Am Freitag ist es zwei Wochen her, seit auf der A1 bei Wangen an der Aare BE die Chauffeuse Larissa T.* (33) mit ihrem LKW rechts auf dem Pannenstreifen zwei andere Lastwagen überholte. Das gefährliche Manöver wurde von der Dashcam des hinteren LKWs gefilmt. Und sorgte für Kopfschütteln. Larissa T. wurde fristlos entlassen und sagte gegenüber BLICK nur, dass sie ihre Rechtsschutzversicherung eingeschaltet habe. Die Polizei nahm mittlerweile die Ermittlungen auf.
Auf Nachfrage von BLICK will sich die Kantonspolizei Solothurn noch nicht weiter zum Vorfall äussern. «Wir klären den Sachverhalt ab, inklusive der Befragung von Beteiligten und allfälligen Zeugen», sagt Sprecher Bruno Gribi. Dann werde man den Vorfall nach Abschluss der Ermittlungen an die zuständige Staatsanwaltschaft rapportieren. «Diese wird anhand der vorliegenden Faktenlage dann klären, ob das Videomaterial verwertet werden kann und darf.»

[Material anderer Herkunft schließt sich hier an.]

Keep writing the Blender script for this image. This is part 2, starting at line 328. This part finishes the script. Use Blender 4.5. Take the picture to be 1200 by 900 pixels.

Bundesgericht lässt Dashcam-Aufnahmen als Beweis nicht zu
Heisst das, dass Larissa T. allenfalls gar ungestraft davonkommt? Die Emmentalerin dürfte für die Polizei anhand der LKW-Aufschrift ihres Auftraggebers ausfindig gemacht worden sein. Nur: Wenn die Polizei die beiden anderen LKW-Fahrer nicht findet oder sich nicht Zeugen melden, bleiben nur die Dashcam-Aufnahmen als Beweis – und diese lässt das Bundesgericht als höchste richterliche Instanz in der Schweiz nicht zu!
Der ehemalige Datenschutzbeauftragte, Hanspeter Thür (71), erklärt auf Anfrage von BLICK: «Grundsätzlich sind solche Dashcam-Aufnahmen sehr umstritten, da sie gegen den Persönlichkeitsschutz verstossen können.» Für die Polizei können sie bei den Ermittlungen «natürlich sehr hilfreich» sein. Aber er bestätigt: «Sie darf sich nicht nur auf die Aufnahmen abstützen, da diese allenfalls vor Gericht nicht zulässig sind.» Das Bundesgericht lasse sie als Beweismittel nicht zu. Thür: «Es sei denn, sie dienten der Aufklärung einer schweren Straftat.»
Landet der Fall überhaupt vor Gericht?
Da Larissa T. mit ihrem Manöver keine schwere Straftat begangen haben dürfte, könnte die Staatsanwaltschaft nach Erhalt des ausreichend dargestellten Polizei-Rapports die LKW-Fahrerin anstatt vor Gericht zu ziehen auch per Strafbefehl verurteilen. Nur: Sollte die Brummi-Fahrerin dagegen Einsprache machen, würde der Fall doch noch vor Gericht landen. Und dort hätte sie dann gute Chancen.
Denn: «In einem Streitfall zählen nur die rechtmässig erhobenen Beweise», sagt Thür. Und: «Nur mit dem Video als Beweis, könnte später das Gericht die besagte Chauffeurin auch freisprechen.»
Bleibt eine Frage: Wenn Dashcam-Aufnahmen nur bei schweren Straftaten helfen können – warum haben Autofahrer denn überhaupt solche Kameras? Hanspeter Thür kann nur spekulieren: «Vermutlich aus reiner Neugier.»